What this task involves :: Reproduce nothing but the lines from the start of the material through the line that includes "behind the viewer", both ends included, and omit every picture.

_ _ _ _ _

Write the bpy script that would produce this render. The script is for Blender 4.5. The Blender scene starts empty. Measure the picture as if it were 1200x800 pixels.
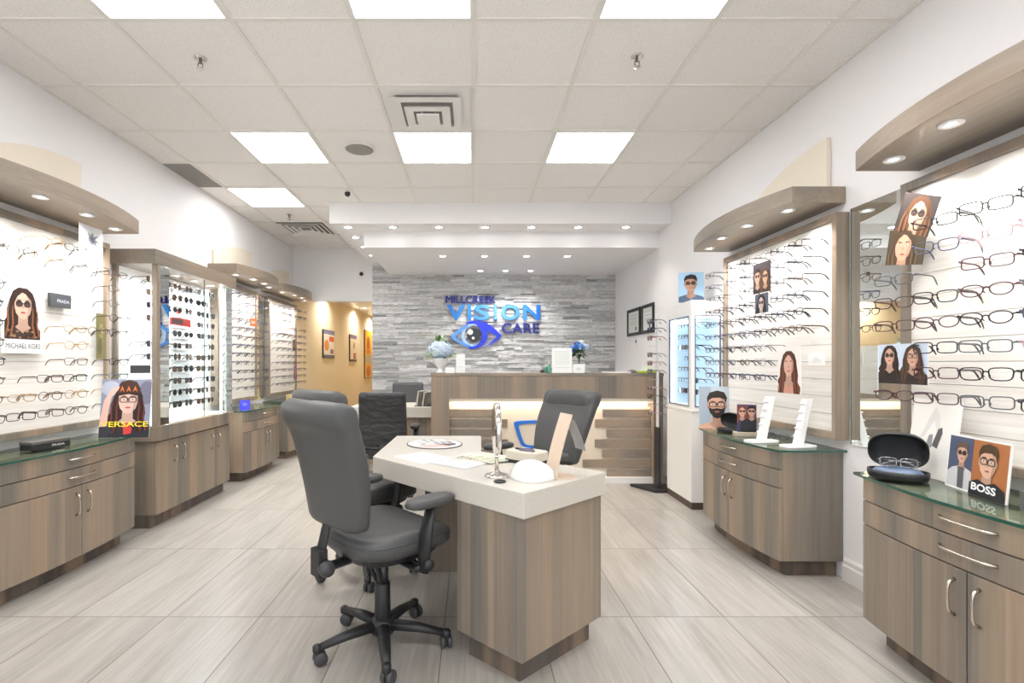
import bpy, bmesh, math, random
from mathutils import Vector, Matrix
random.seed(7)
PI = math.pi
R = math.radians
SC = bpy.context.scene
COL = SC.collection

# ------------------------------------------------------------------ camera / world / exposure
VX, VY, F = 553.0, 425.0, 595.0          # vanishing point and focal length in pixels of the 1200x800 frame
EYE = 1.25
cam_d = bpy.data.cameras.new('camera')
cam = bpy.data.objects.new('camera', cam_d)
COL.objects.link(cam)
cam.location = (0, 0, EYE)
cam.rotation_euler = (R(90), 0, 0)
cam_d.sensor_fit = 'HORIZONTAL'
cam_d.sensor_width = 36
cam_d.lens = F / 1200 * 36
cam_d.shift_x = (600 - VX) / 1200
cam_d.shift_y = (VY - 400) / 1200
cam_d.clip_start = 0.05
SC.camera = cam
w = bpy.data.worlds.new('daylight')
SC.world = w
w.use_nodes = True
w.node_tree.nodes['Background'].inputs[0].default_value = (0.93, 0.96, 1.0, 1)
w.node_tree.nodes['Background'].inputs[1].default_value = 1.25
SC.view_settings.view_transform = 'Standard'
SC.view_settings.look = 'None'
SC.view_settings.gamma = 1
SC.view_settings.use_curve_mapping = False
SC.view_settings.exposure = 0.70
SC.cycles.transparent_max_bounces = 32
SC.cycles.max_bounces = 10
PANEL_POWER = 7.6        # emission of the ceiling light diffusers
CANOPY_W = 14.0           # each canopy downlight
SOFFIT_W = 9.0
CASE_W = 26.0

WL, WR = -2.70, 2.153     # side walls
CEIL = 2.97
YB = 7.65                 # back wall
YF = -1.6                 # open storefront side behind the viewer


# ------------------------------------------------------------------ materials
def lin(c):
    c = c / 255.0
    return c / 12.92 if c <= 0.04045 else ((c + 0.055) / 1.055) ** 2.4


def rgb(r, g, b):
    return (lin(r), lin(g), lin(b), 1)


MATS = {}


def mat(name, col=None, rough=0.5, metal=0.0, spec=0.5, emit=None, estr=0, coat=0.0):
    if name in MATS:
        return MATS[name]
    m = bpy.data.materials.new(name)
    m.use_nodes = True
    p = m.node_tree.nodes['Principled BSDF']
    if col:
        p.inputs['Base Color'].default_value = col
    p.inputs['Roughness'].default_value = rough
    p.inputs['Metallic'].default_value = metal
    p.inputs['Specular IOR Level'].default_value = spec
    p.inputs['Coat Weight'].default_value = coat
    if emit:
        p.inputs['Emission Color'].default_value = emit
        p.inputs['Emission Strength'].default_value = estr
    MATS[name] = m
    return m


def N(m, t, **kw):
    n = m.node_tree.nodes.new(t)
    for k, v in kw.items():
        setattr(n, k, v)
    return n


def L(m, a, b):
    m.node_tree.links.new(a, b)


def coords(m, scale=(1, 1, 1), rot=(0, 0, 0), rnd=False, kind='Object'):
    tc = N(m, 'ShaderNodeTexCoord')
    mp = N(m, 'ShaderNodeMapping')
    mp.inputs['Scale'].default_value = scale
    mp.inputs['Rotation'].default_value = rot
    src = tc.outputs[kind]
    if rnd:
        oi = N(m, 'ShaderNodeObjectInfo')
        mu = N(m, 'ShaderNodeMath', operation='MULTIPLY')
        mu.inputs[1].default_value = 13.0
        L(m, oi.outputs['Random'], mu.inputs[0])
        ad = N(m, 'ShaderNodeVectorMath', operation='ADD')
        L(m, src, ad.inputs[0])
        L(m, mu.outputs[0], ad.inputs[1])
        src = ad.outputs[0]
    L(m, src, mp.inputs['Vector'])
    return mp.outputs[0]


def ramp(m, fac, stops):
    r = N(m, 'ShaderNodeValToRGB')
    e = r.color_ramp.elements
    while len(e) < len(stops):
        e.new(0.5)
    for i, (p, c) in enumerate(stops):
        e[i].position = p
        e[i].color = c
    L(m, fac, r.inputs[0])
    return r.outputs[0]


def noise(m, vec, scale, detail=4, rough=0.5):
    n = N(m, 'ShaderNodeTexNoise')
    n.inputs['Scale'].default_value = scale
    n.inputs['Detail'].default_value = detail
    n.inputs['Roughness'].default_value = rough
    L(m, vec, n.inputs['Vector'])
    return n.outputs['Fac']


def mixc(m, fac, a, b, mode='MIX'):
    x = N(m, 'ShaderNodeMix', data_type='RGBA', blend_type=mode)
    for s, v in ((x.inputs[0], fac), (x.inputs[6], a), (x.inputs[7], b)):
        if isinstance(v, (int, float)):
            s.default_value = v
        elif isinstance(v, tuple):
            s.default_value = v
        else:
            L(m, v, s)
    return x.outputs[2]


def bump(m, h, strength=0.2, dist=0.005):
    b = N(m, 'ShaderNodeBump')
    b.inputs['Strength'].default_value = strength
    b.inputs['Distance'].default_value = dist
    L(m, h, b.inputs['Height'])
    L(m, b.outputs[0], m.node_tree.nodes['Principled BSDF'].inputs['Normal'])


def setcol(m, c):
    L(m, c, m.node_tree.nodes['Principled BSDF'].inputs['Base Color'])


def wood(name, horizontal=False, c0=(128, 116, 102), c1=(158, 144, 128), c2=(143, 131, 118)):
    m = mat(name, rough=0.42, spec=0.4)
    if horizontal:
        grain, band = (46, 1.2, 46), (2.0, 0.5, 2.0)
    else:
        grain, band = (60, 60, 1.6), (5.5, 5.5, 0.05)
    g = noise(m, coords(m, grain, rnd=True), 1.0, 5, 0.6)
    b = noise(m, coords(m, band, rnd=True), 1.0, 1, 0.4)
    cg = ramp(m, g, [(0.3, rgb(*c0)), (0.7, rgb(*c1))])
    cb = ramp(m, b, [(0.41, rgb(116, 112, 106)), (0.5, rgb(*c2)), (0.57, rgb(164, 144, 124))])
    c = mixc(m, 0.5, cg, cb)
    if not horizontal:
        # veneer leaves: strips about a hand wide, each with its own tint
        sp = N(m, 'ShaderNodeSeparateXYZ')
        L(m, coords(m, (10.5, 9.3, 1), rnd=True), sp.inputs[0])
        cx = N(m, 'ShaderNodeCombineXYZ')
        for k in (0, 1):
            fl = N(m, 'ShaderNodeMath', operation='FLOOR')
            L(m, sp.outputs[k], fl.inputs[0])
            L(m, fl.outputs[0], cx.inputs[k])
        wn = N(m, 'ShaderNodeTexWhiteNoise')
        L(m, cx.outputs[0], wn.inputs['Vector'])
        tint = ramp(m, wn.outputs['Value'], [(0.0, rgb(212, 214, 216)), (0.35, rgb(230, 230, 229)), (0.65, rgb(242, 239, 236)), (1.0, rgb(250, 241, 234))])
        c = mixc(m, 1.0, c, tint, 'MULTIPLY')
        c = mixc(m, 1.0, c, (1.17, 1.18, 1.19, 1), 'MULTIPLY')
    setcol(m, c)
    bump(m, g, 0.06, 0.002)
    return m


WOOD = wood('grey_brown_wood')
WOODH = wood('grey_brown_wood_lengthwise', True)
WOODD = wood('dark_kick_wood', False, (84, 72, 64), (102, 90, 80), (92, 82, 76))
WALL = mat('wall_paint', rgb(237, 235, 235), 0.7, spec=0.2)
n_ = noise(WALL, coords(WALL, (1, 1, 1)), 90, 2)
bump(WALL, n_, 0.05, 0.002)
YELLOW = mat('ochre_paint', rgb(234, 217, 186), 0.7, spec=0.2)
bump(YELLOW, noise(YELLOW, coords(YELLOW), 90, 2), 0.05, 0.002)
WHITE = mat('white_paint', rgb(232, 230, 226), 0.45)
BASEB = mat('baseboard_paint', rgb(226, 222, 218), 0.45)
CREAM = mat('cream_board', rgb(232, 222, 204), 0.6)
bump(CREAM, noise(CREAM, coords(CREAM), 60, 3), 0.03, 0.002)
CREAM2 = mat('beige_recess', rgb(226, 212, 192), 0.55)
bump(CREAM2, noise(CREAM2, coords(CREAM2), 60, 3), 0.03, 0.002)
DESKTOP = mat('cream_laminate', rgb(212, 205, 192), 0.35)
dn = noise(DESKTOP, coords(DESKTOP, (1, 1, 1)), 160, 3)
setcol(DESKTOP, ramp(DESKTOP, dn, [(0.3, rgb(202, 196, 185)), (0.7, rgb(211, 205, 194))]))
BLACKP = mat('black_plastic', rgb(38, 38, 40), 0.42)
DARKP = mat('dark_grey_plastic', rgb(66, 66, 68), 0.45)
GREYLEATHER = mat('grey_leather', rgb(80, 80, 80), 0.42, spec=0.4)
bump(GREYLEATHER, noise(GREYLEATHER, coords(GREYLEATHER), 220, 3), 0.08, 0.002)
BLACKLEATHER = mat('black_leather', rgb(46, 46, 47), 0.42, spec=0.5)
bump(BLACKLEATHER, noise(BLACKLEATHER, coords(BLACKLEATHER, (3, 1, 7)), 3, 3), 0.9, 0.03)
NICKEL = mat('brushed_nickel', rgb(205, 196, 184), 0.25, metal=1)
CHROME = mat('chrome', rgb(225, 222, 218), 0.08, metal=1)
MIRROR = mat('mirror_silver', rgb(236, 240, 238), 0.01, metal=1)
BLACKM = mat('black_metal', rgb(30, 30, 32), 0.35)
PAPER = mat('paper_white', rgb(244, 243, 240), 0.6)
WSTAND = mat('white_acrylic', rgb(246, 246, 244), 0.25)
GREYVENT = mat('grey_vent', rgb(150, 147, 141), 0.6)
EMITW = mat('diffuser_light', rgb(255, 255, 255), 0.5, emit=(0.985, 0.99, 1.0, 1), estr=PANEL_POWER)
BULB = mat('downlight_bulb', rgb(255, 255, 255), 0.5, emit=(1.0, 0.97, 0.93, 1), estr=14)
LEDW = mat('warm_led_strip', rgb(255, 250, 240), 0.5, emit=(1.0, 0.86, 0.70, 1), estr=12)
LEDC = mat('case_led_strip', rgb(250, 252, 255), 0.5, emit=(0.95, 0.98, 1.0, 1), estr=9)
LEDB = mat('cool_led_and_fill_strip', rgb(240, 250, 255), 0.5, emit=(0.72, 0.88, 1.0, 1), estr=11)

SLAT = mat('white_slat_board', rough=0.5)
sg = noise(SLAT, coords(SLAT, (30, 2.0, 60), rnd=True), 1, 4)
setcol(SLAT, ramp(SLAT, sg, [(0.3, rgb(226, 220, 211)), (0.7, rgb(243, 239, 233))]))
SLATGAP = mat('slat_gap', rgb(176, 168, 156), 0.6)
INSIDE = mat('case_white', rgb(242, 242, 240), 0.5)
BLUEPANEL = mat('pale_blue_panel', rgb(205, 224, 240), 0.5)
GREYSHEET = mat('grey_sheet', rgb(176, 179, 182), 0.5)

CEILT = mat('ceiling_tile', rough=0.85, spec=0.1)
cn = noise(CEILT, coords(CEILT), 130, 3, 0.7)
setcol(CEILT, ramp(CEILT, cn, [(0.34, rgb(222, 218, 212)), (0.48, rgb(243, 240, 236))]))
bump(CEILT, cn, 0.25, 0.004)
TBAR = mat('ceiling_tee_bar', rgb(232, 228, 221), 0.5)

FLOOR = mat('floor_tile', rough=0.28, spec=0.45)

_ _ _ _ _

Written answer ::
Write the bpy script that would produce this render. The script is for Blender 4.5. The Blender scene starts empty. Measure the picture as if it were 1200x800 pixels.
import bpy, bmesh, math, random
from mathutils import Vector, Matrix
random.seed(7)
PI = math.pi
R = math.radians
SC = bpy.context.scene
COL = SC.collection

# ------------------------------------------------------------------ camera / world / exposure
VX, VY, F = 553.0, 425.0, 595.0          # vanishing point and focal length in pixels of the 1200x800 frame
EYE = 1.25
cam_d = bpy.data.cameras.new('camera')
cam = bpy.data.objects.new('camera', cam_d)
COL.objects.link(cam)
cam.location = (0, 0, EYE)
cam.rotation_euler = (R(90), 0, 0)
cam_d.sensor_fit = 'HORIZONTAL'
cam_d.sensor_width = 36
cam_d.lens = F / 1200 * 36
cam_d.shift_x = (600 - VX) / 1200
cam_d.shift_y = (VY - 400) / 1200
cam_d.clip_start = 0.05
SC.camera = cam
w = bpy.data.worlds.new('daylight')
SC.world = w
w.use_nodes = True
w.node_tree.nodes['Background'].inputs[0].default_value = (0.93, 0.96, 1.0, 1)
w.node_tree.nodes['Background'].inputs[1].default_value = 1.25
SC.view_settings.view_transform = 'Standard'
SC.view_settings.look = 'None'
SC.view_settings.gamma = 1
SC.view_settings.use_curve_mapping = False
SC.view_settings.exposure = 0.70
SC.cycles.transparent_max_bounces = 32
SC.cycles.max_bounces = 10
PANEL_POWER = 7.6        # emission of the ceiling light diffusers
CANOPY_W = 14.0           # each canopy downlight
SOFFIT_W = 9.0
CASE_W = 26.0

WL, WR = -2.70, 2.153     # side walls
CEIL = 2.97
YB = 7.65                 # back wall
YF = -1.6                 # open storefront side behind the viewer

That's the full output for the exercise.